In the broadest terms, religion is best defined against science and ethics all though the three are inextricably bound up. The primal religions see every event as a suprenatural one caused by divinities, science can become a religion unto itself and ethics cannot be separated from either. Science describes the world. Ethics inform us as to what we should do. Religion is purpose.

It's not hard to recognize Christianity and Buddhism as religions, but when you start to break them down and try to sift what makes them different from things like your job, it becomes difficult to see exactly what it is that separates them from something as ridiculous as sports. Rituals, community, mythology, rules, transcendence all of those can be found in both the major world religions and sports. Muslims have the Five Daily Prayers. Every team has a chant to get fired up before a game. Jews and Christians have church and synagogues to reinforce community. Even sports as apparently individual as distance running, one still needs teammates to set a strong pace and a coach to train them. Hindus have the Vedas, and Jews have the Torah. Baseball has its own origin stories. Jews have the Ten Commandments and Leviticus. Sports have rules. Religions seek to break out of the common and touch the divine. Sports movies set up the 'big game' as that place where ordinary people become superhumans and legends, outside the pale of the normal. As far as I can tell, it is as apprpriate to call football a religion as Sikhism.

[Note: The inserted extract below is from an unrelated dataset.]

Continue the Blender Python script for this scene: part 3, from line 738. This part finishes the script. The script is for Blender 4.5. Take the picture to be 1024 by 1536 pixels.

Like I said, it's tricky. All you can really do is try and separate the good religions from the bad ones. Which then are good and which are bad? I'm copping out here because the right answer is whichever religion is true, but that is a topic for volumes. For me right now, the good ones are those that do not depend on humans, the ones that look beyond. Sports are a human creation. Every tradition, mythology and other aspect I identified earlier is derived from human actions. When sports are taken up as a religion, they proclaim the ultimate superiority of humans, something I do not accept. In contrast, religions like Christianity, Islam, Buddhism, Hinduism, Sikhism and Judaism are good because they are exterior to humanity. Though they may not exist without our presence on earth, their origins would still be here. Sports, on the other hand, simply would not be.

For those of you who took World Religions with me at MITY (2002?), I own up to it that I owe a lot of this post's inspiration to that class. I remember my roots and give credit where it is due.

Wednesday, February 7

Snow

If you've been following this blog since early this summer, you may remember my post of a failed scholarship application to Marquette. In it, I had to make a list. I don't precisely remember what the theme was, something along the lines of the most important things I saw in this world, but there had to be seven items in it. One of them was the cold. I would like to expand upon that entry a little because the word limit on the essay didn't allow for a proper examination into one of the more beautiful aspects of the cold, snow.

It snowed Saturday evening. It was gorgeous. It began early and very lightly. You could hardly see the individual flakes they were so small. As it grew later though, the flakes came together, forming ones large enough to watch on their entire trip through the air, following their erratic paths to earth. Not that their beauty ends there.

Freshly fallen snow is clean and renewing. Walking through a snow fall, when you can see traces of only your steps, I do not know how to explain the feeling. There may be an experience of adventure as you are the first to see this new, fleeting scene or a feeling that but a sense of calm comes upon me.

In the winter too, it is quiet. What little sound is made by those animals too tough to hibernate or migrate south, is abosorbed by the snow creating a fragile silence, one that makes you take softer steps and kills any desire to shout that you might preserve the delicate quiet a little longer.